As to the class of experiments desirable, many of great probable value might be made, as soon as necessity shall justify their cost, which need in no case be large. To mention particular experiments, it may be remarked that it will be well to endeavor by such means to learn what trees, planted in existing forests can best continue these forests in value, what trees will flourish best when intermixed with other varieties, and which succeed better when surrounded by their own; whether the original forest should be greatly thinned before attempting to replace it, or whether any gaps therein can be advantageously refilled at once; what soils are best for different trees, what localities and exposures, and whether by streams or on higher ground, with many other questions yet unsolved which can only receive solution in the forest itself, a thing as yet little, if at all, attempted

in Ontario.

Attempts might also be made to solve by experiment (which, if fire be used, would need to be conducted with caution) the vexed question of the possibility of destroying the branches and tree tops left on the ground during the culling of a pine forest.

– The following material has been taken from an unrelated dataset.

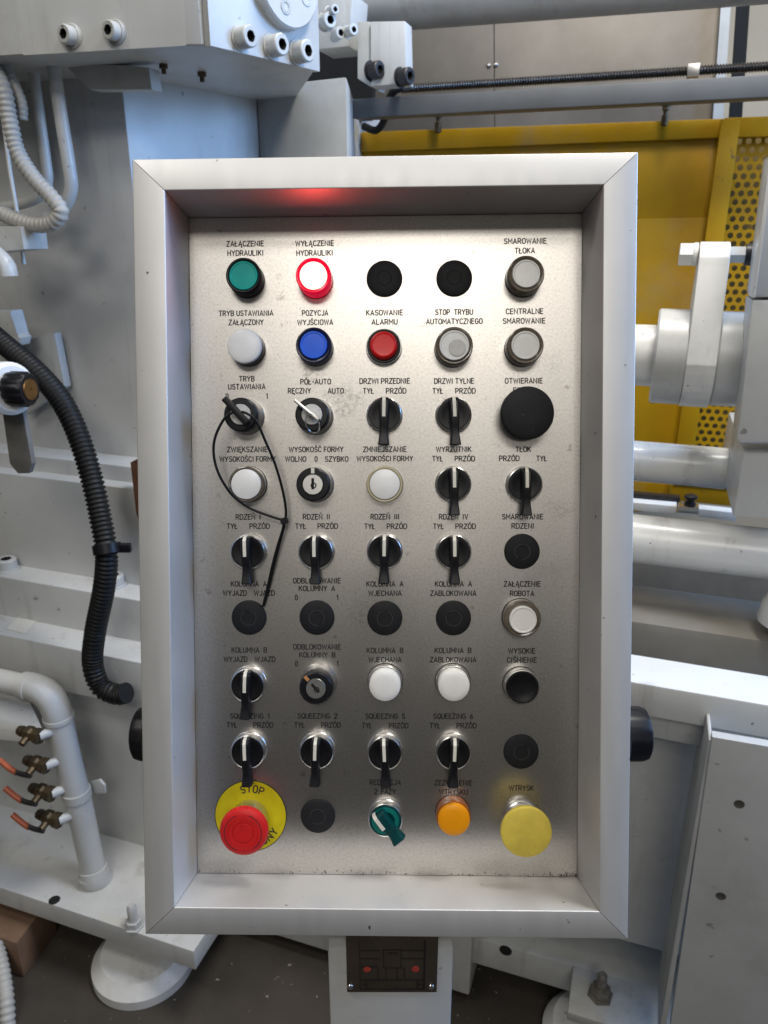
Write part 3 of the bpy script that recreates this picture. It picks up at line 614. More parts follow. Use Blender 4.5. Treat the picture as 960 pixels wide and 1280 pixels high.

Where fire has, as is often the case, left large spaces of open ground, experiments might be tried to determine the proper method of commencing new plantations, and the kind of trees which, on certain soils, will answer best to succeed the forest when so destroyed.

The possibilities of useful experiment are, in fact, endless.

A PLACE OF HEALTH RESORT.

5. To serve as a sanitarium or place of health resort.

The inhabitants of Ontario have been often recommended, instead of visiting for the purposes of health or recreation the various summer resorts of other countries, to try a season in their own, and find whether in northern Ontario an air cannot be found more pure and more invigorating than in either Europe or the States.